Magic Mariners

Phil Ball remembers Grimsby Town's 1979-80 season

There’s pleasure in purgatory. Thus speaks the Grims­by Town supporter, a strange creature stuck out in the wilds of north-east Lincolnshire, miles from any­where, in a cut-off place with a cut-off mentality to boot. If you are handed the burden of following this club from an early age, you very soon learn that you are likely to spend the rest of your life having the piss taken out of you, a curious state of affairs which nevertheless hardens you and makes you all the more determined to face things out – to go into the world, as Val Doonican might have put it, walking straight and looking at your adversaries in the eye.

This is a mind-set which has made Grimsby sup­porters famously dismissive of prima donnas and flash players. A hard place projects its paradigm onto the pitch, and for all of Alan Buckley’s ten years of obsessively pretty football, the true Grimsby fan would wil­lingly swap them all, Wembley triumphs to boot, for just a whiff of 1979-80 and one of the most perfectly idiosyncratic Grimsby sides of all time.

Memorable seasons have a curious habit of coinciding with some emotional crossroads in your life, and 1979 was the year in which I began to pay tax for the first time, as a teacher in a comprehensive school in Hull. It would have been a lonely and stressful year had it not been for the solace of the fortnightly trip over the river to Blundell Park. I would cycle down to the old Humber Ferry, catch the one o’clock crossing, throw my bike on to the train at the other side and trundle down to Cleethorpes just in time for the game.

We’d been promoted from the old Fourth the sea­son before behind Reading, but the side hadn’t quite con­vinced me. Apart from the sublime Joe Waters in midfield, the rest, young though many of them were, looked no more than decent Fourth Division cam­paigners. Curious then to report that the season that was to unfold would be the best ever, for me at least. It started with an auspicious 4-1 win at home to Exeter in front of 5,900, and ended with a 4-0 stuffing of the old foe, Sheffield United, in the pres­ence of 19,276, a figure that seems impossibly large now.

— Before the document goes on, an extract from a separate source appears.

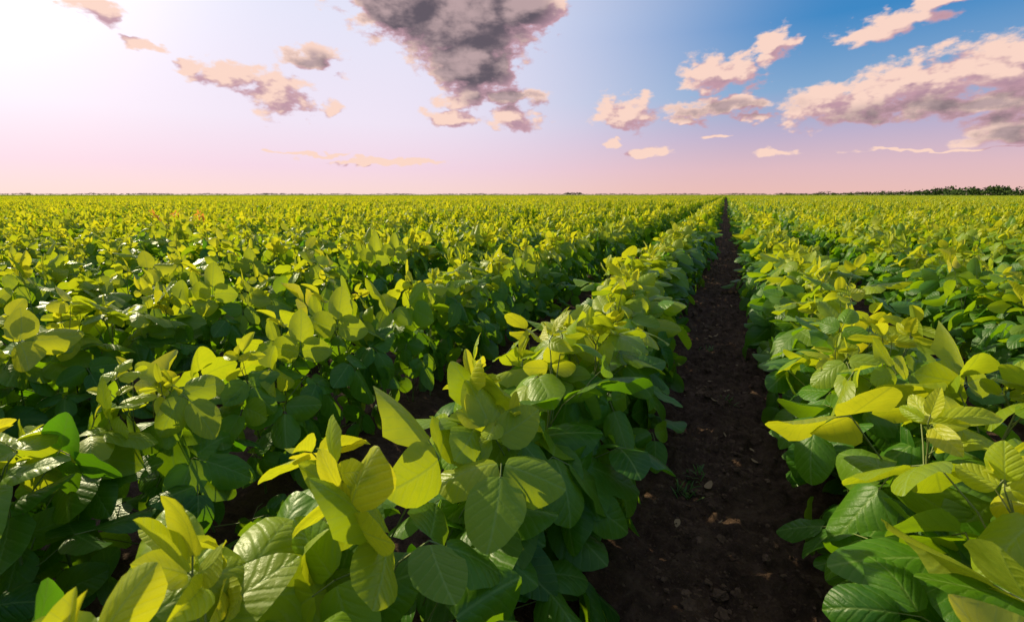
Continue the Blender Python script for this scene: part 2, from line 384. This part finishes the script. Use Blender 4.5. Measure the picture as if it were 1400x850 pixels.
# ------------------------------------------------------------------ soil
def soil_material(name,clod):
    soil_mat,t=new_mat(name)
    tcn=t.add('ShaderNodeTexCoord'); ob=tcn.outputs['Object']
    pb=t.add('ShaderNodeBsdfPrincipled'); pb.inputs['Roughness'].default_value=0.95; pb.inputs['Specular IOR Level'].default_value=0.15
    if clod:
        oi=t.add('ShaderNodeObjectInfo')
        c=t.mix(oi.outputs['Random'],(0.060,0.033,0.021),(0.20,0.12,0.078))
        c=t.mix(t.m('MULTIPLY',t.noise(ob,3.0,4,0.6),0.5),c,(0.07,0.040,0.025))
    else:
        n1=t.noise(ob,16,8,0.68); n2=t.noise(ob,120,6,0.7); n3=t.noise(ob,2.2,3,0.5)
        c=t.ramp(n1,[(0.3,(0.032,0.018,0.012)),(0.5,(0.085,0.048,0.031)),(0.72,(0.16,0.097,0.063))])
        c=t.mix(t.m('MULTIPLY',t.sm(n2,0.5,0.8),0.6),c,(0.24,0.155,0.10))
        c=t.mix(t.m('MULTIPLY',t.sm(n3,0.45,0.7),0.35),c,(0.07,0.042,0.028))
        bm1=t.add('ShaderNodeBump'); bm1.inputs['Strength'].default_value=1.0; bm1.inputs['Distance'].default_value=0.03; t.l.new(n1,bm1.inputs['Height'])
        bm2=t.add('ShaderNodeBump'); bm2.inputs['Strength'].default_value=0.9; bm2.inputs['Distance'].default_value=0.005; t.l.new(n2,bm2.inputs['Height']); t.l.new(bm1.outputs[0],bm2.inputs['Normal'])
        t.l.new(bm2.outputs[0],pb.inputs['Normal'])
    t.l.new(c,pb.inputs['Base Color'])
    o=t.add('ShaderNodeOutputMaterial'); t.l.new(pb.outputs[0],o.inputs[0]); return soil_mat
soil_mat=soil_material('soil',False); clod_mat=soil_material('soil_clod',True)
def axis(lo,hi,st,end):
    c=list(np.arange(lo,hi,st)); s=st
    while c[-1]<end: s*=1.22; c.append(c[-1]+s)
    s=st
    while c[0]>-end: s*=1.22; c.insert(0,c[0]-s)
    return np.array(c)
xs=axis(-0.48,0.56,0.0085,6000); 
ys=list(np.arange(0.35,2.4,0.009)); s=0.009
while ys[-1]<6000: s=min(s*1.012,0.12) if ys[-1]<12 else s*1.25; ys.append(ys[-1]+s)
s=0.03
while ys[0]>-6000: s*=1.3; ys.insert(0,ys[0]-s)
ys=np.array(ys)
V=[]
def soilz(x,y):
    if abs(x)>12 or abs(y)>16: return 0.0
    q=(x-PATH_X)/SPACING; ph=abs(q-round(q))
    z=0.035*(ph/0.5)**2
    z+=0.030*noise.fractal(Vector((x*7,y*7,0)),0.8,2.1,5)
    c_=noise.noise(Vector((x*24,y*24,4))); z+=0.028*max(0,c_)
    c2=noise.noise(Vector((x*50,y*50,9))); z+=0.018*max(0,c2)-0.008*max(0,-c2-0.2)
    return z
for yv in ys:
    for xv in xs: V.append((xv,yv,soilz(xv,yv)))
F=gridfaces(len(xs)-1,len(ys)-1)
me=bpy.data.meshes.new('soil_ground'); me.from_pydata(V,[],F.tolist()); me.polygons.foreach_set('use_smooth',np.ones(len(F),dtype=bool)); me.materials.append(soil_mat)
gob=bpy.data.objects.new('soil_ground',me); sc.collection.objects.link(gob)

cl=bpy.data.collections.new('soil_clod_library')
for i in range(6):
    bm=bmesh.new(); bmesh.ops.create_icosphere(bm,subdivisions=3,radius=1.0)
    for v in bm.verts:
        n=v.co.normalized(); k_=1+0.45*noise.noise(n*1.5+Vector((i*9,0,0)))+0.32*noise.noise(n*4+Vector((0,i*5,0)))+0.16*noise.noise(n*9)
        v.co=Vector((n.x*k_,n.y*k_*0.8,n.z*k_*0.6))
    me=bpy.data.meshes.new('clod_%d'%i); bm.to_mesh(me); bm.free(); me.materials.append(clod_mat)
    cl.objects.link(bpy.data.objects.new('clod_%d'%i,me))
p=[];r=[];s_=[];ix=[]
for i in range(9000):
    if i<8000: y=0.3+7*random.random()**1.6; x=PATH_X+random.gauss(0,0.13)
    else: y=random.uniform(-1,8); x=random.choice((-1,-2,1))*SPACING+PATH_X+random.gauss(0,0.17)
    z=min(0.018,0.0026*math.exp(random.gauss(0,0.75)))
    p.append((x,y,soilz(x,y)-z*0.1)); r.append([random.uniform(-.5,.5),random.uniform(-.5,.5),random.uniform(0,6.28)]); s_.append((z,z,z)); ix.append(random.randrange(6))
scatter('soil_clods',cl,p,r,s_,ix)

dry_mat,t=new_mat('dry_leaf')
pb=t.add('ShaderNodeBsdfPrincipled'); tcn=t.add('ShaderNodeTexCoord')
t.l.new(t.mix(t.noise(tcn.outputs['Object'],60,4),(0.20,0.11,0.05),(0.42,0.28,0.15)),pb.inputs['Base Color']); pb.inputs['Roughness'].default_value=0.8
o=t.add('ShaderNodeOutputMaterial'); t.l.new(pb.outputs[0],o.inputs[0])
mb=MB()
for i in range(50):
    x=PATH_X+random.gauss(0,0.12); y=0.4+3.5*random.random()**1.3
    a=random.uniform(0,6.28); L=random.uniform(0.010,0.036)
    leaf(mb,np.array([x,y,soilz(x,y)+0.010]),np.array([math.cos(a),math.sin(a),random.uniform(-.1,.3)]),np.array([random.gauss(0,.3),random.gauss(0,.3),1]),L,L*random.uniform(.25,.6),4,6,(0,0,0,1),fold=random.uniform(0,.8),curl=random.uniform(-1,1.2))
me=mb.mesh('dry_leaf_litter',[dry_mat]); sc.collection.objects.link(bpy.data.objects.new('dry_leaf_litter',me))

grass_mat,t=new_mat('grass_blade')
pb=t.add('ShaderNodeBsdfPrincipled'); pb.inputs['Base Color'].default_value=(0.07,0.17,0.025,1); pb.inputs['Roughness'].default_value=0.5
tl=t.add('ShaderNodeBsdfTranslucent'); tl.inputs[0].default_value=(0.15,0.3,0.02,1); ms=t.add('ShaderNodeMixShader'); ms.inputs[0].default_value=0.3
t.l.new(pb.outputs[0],ms.inputs[1]); t.l.new(tl.outputs[0],ms.inputs[2])
o=t.add('ShaderNodeOutputMaterial'); t.l.new(ms.outputs[0],o.inputs[0])
mb=MB()
for (gx,gy,n_) in [(-0.02,1.25,34),(0.0,1.33,20),(0.10,1.9,10),(0.0,2.6,12)]:
    for j in range(n_):
        x=gx+random.gauss(0,0.018); y=gy+random.gauss(0,0.02); a=random.uniform(0,6.28); L=random.uniform(0.02,0.045)
        leaf(mb,np.array([x,y,soilz(x,y)]),np.array([math.cos(a)*.6,math.sin(a)*.6,1.0]),np.array([-math.cos(a),-math.sin(a),.6]),L,0.004,2,6,(0,0,0,1),fold=.4,curl=-random.uniform(-1.2,-.2))
me=mb.mesh('grass_weeds',[grass_mat]); sc.collection.objects.link(bpy.data.objects.new('grass_weeds',me))

# ------------------------------------------------------------------ far crop canopy
far_mat,t=new_mat('far_crop')
tcn=t.add('ShaderNodeTexCoord'); ob=tcn.outputs['Object']
a1=t.noise(t.v('MULTIPLY',ob,(1,0.35,1)),0.9,6,0.7); a2=t.noise(t.v('MULTIPLY',ob,(0.004,0.012,1)),1.0,4,0.55)
c=t.ramp(a1,[(0.3,(0.10,0.15,0.014)),(0.5,(0.24,0.29,0.024)),(0.7,(0.42,0.43,0.035))])
c=t.mix(t.m('MULTIPLY',t.sm(a2,0.4,0.65),0.5),c,(0.16,0.23,0.035))
pb=t.add('ShaderNodeBsdfDiffuse'); t.l.new(c,pb.inputs[0])
o=t.add('ShaderNodeOutputMaterial'); t.l.new(pb.outputs[0],o.inputs[0])
rr=[116,120,126,136,145,160,180,210,260,340,460,650,900,1400,2200,3500,5500]; V=[];F=[]
na_=360
for i,r_ in enumerate(rr):
    for j in range(na_):
        a=2*math.pi*j/na_; x=r_*math.sin(a); y=r_*math.cos(a)
        V.append((x,y,0.10 if i==0 else 0.50+0.05*noise.noise(Vector((x*.2,y*.2,0)))*(1 if r_<500 else 0)))
for i in range(len(rr)-1):
    for j in range(na_): F.append((i*na_+j,i*na_+(j+1)%na_,(i+1)*na_+(j+1)%na_,(i+1)*na_+j))
me=bpy.data.meshes.new('far_crop_field'); me.from_pydata(V,[],F); me.materials.append(far_mat)
sc.collection.objects.link(bpy.data.objects.new('far_crop_field',me))

# ------------------------------------------------------------------ distant trees
tree_mat,t=new_mat('distant_foliage')
tcn=t.add('ShaderNodeTexCoord')
pb=t.add('ShaderNodeBsdfDiffuse'); t.l.new(t.mix(t.noise(tcn.outputs['Object'],0.25,4),(0.03,0.06,0.02),(0.10,0.14,0.04)),pb.inputs[0])
o=t.add('ShaderNodeOutputMaterial'); t.l.new(pb.outputs[0],o.inputs[0])
def treeline(name,specs):
    V=[];F=[]
    def quad(c,s):
        n=Vector((random.gauss(0,1),random.gauss(0,1),random.gauss(0,1))).normalized(); a=n.orthogonal().normalized()*s; b=n.cross(a)*random.uniform(.6,1)
        i=len(V); V.extend([c-a-b,c+a-b*.7,c+a*.8+b,c-a+b]); F.append((i,i+1,i+2,i+3))
    for (az_,dist,h,wd) in specs:
        c=dirv(az_,0)*dist
        tw=0.03*h
        for q in range(4):
            a=q*math.pi/2; b=(q+1)*math.pi/2; i=len(V)
            V.extend([c+Vector((math.cos(a)*tw,math.sin(a)*tw,0)),c+Vector((math.cos(b)*tw,math.sin(b)*tw,0)),c+Vector((math.cos(b)*tw*.5,math.sin(b)*tw*.5,h*.6)),c+Vector((math.cos(a)*tw*.5,math.sin(a)*tw*.5,h*.6))]); F.append((i,i+1,i+2,i+3))
        lobes=[(c+Vector((random.gauss(0,wd*.3),random.gauss(0,wd*.3),h*random.uniform(.3,.72))),random.uniform(.25,.4)) for _ in range(5)]
        for j in range(90):
            lc,lr=random.choice(lobes)
            v=Vector((random.gauss(0,1),random.gauss(0,1),random.gauss(0,1))).normalized()*random.uniform(.4,1)
            pz=lc+Vector((v.x*wd*lr*1.3,v.y*wd*lr*1.3,v.z*h*lr))
            pz.z=max(pz.z,0.2); quad(pz,h*0.09)
    me=bpy.data.meshes.new(name); me.from_pydata([tuple(v) for v in V],[],F); me.materials.append(tree_mat)
    sc.collection.objects.link(bpy.data.objects.new(name,me))
specs=[]
a=5.0
while a<46:
    k_=(a-5)/14; dist=880-490*min(k_,1.1); h=random.uniform(3.4,5.6)*(0.7+0.3*min(1,k_)); 
    if random.random()<.12: h*=1.3
    specs.append((a,dist*random.uniform(.95,1.05),h,h*random.uniform(1.0,1.7))); a+=random.uniform(.10,.38)
treeline('distant_tree_line',specs)
specs=[]; a=-110
while a<40:
    h=random.uniform(5,9)*(1.0+0.5*noise.noise(Vector((a*.3,0,0)))); specs.append((a,random.uniform(2500,2700),h,h*2.2)); a+=random.uniform(.12,.3)
for j in range(7): specs.append((-17.5+random.gauss(0,.7),2200,random.uniform(10,15),16))
treeline('distant_tree_line',specs)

A baby-faced Kevin Drinkell, later to enjoy a res­pectable top-flight career with Norwich and Ran­gers, scored a thumping hat-trick and the championship was ours. I remember walking off the pitch at the end when the noise had died down, thinking that things could never be as good again, and although we went on to finish a startling seventh in the old Second Div­ision the next season, I was basically right.

It reads like some sort of fantasy now. In late Oct­ober, Grimsby drew Everton at home in the League Cup and beat them 2-1 in front of 22,000. Brian Kidd had headed Everton into the lead but Mike Brolly, a curiously diffident winger signed on a free from Bris­tol City, scored twice to send us into a quarter-final with a Wolves side featuring Andy Gray and a fading Emlyn Hughes.

Grimsby have always had a player like Brolly – one with a silly name who looked as though he should have been doing something less sweaty than football – but he had a silken touch and became an unlikely hero that night. A month later, on a freezing night in Derby (a colleague graciously taught my afternoon class) Wolves finally put us out at the third time of ask­ing, but it was clear by then that the side was coming of age, and that more pleasures would inevitably follow.

They did. We drew Liverpool at An­field in the third round of the FA Cup in January, and went down to a 5-0 defeat in front of a 49,000 crowd. But I still treas­ure the millisecond of impossible anticipation when, in the second min­ute, Kevin Kilmore, signed from Scun­thorpe be­cause he had the same initials as Keegan, found himself alone with Ray Clemence in front of the Kop. He hit the corner flag, of course, but it was worth the moment. Later, the legendary Bob Cum­­ming – easily the most gratuitously violent player I have ever seen on a football pitch – took out Souness by the corner flag to make it a cur­iously per­fect day.

I guess that was the happiest year of my life. Ridiculous, but true.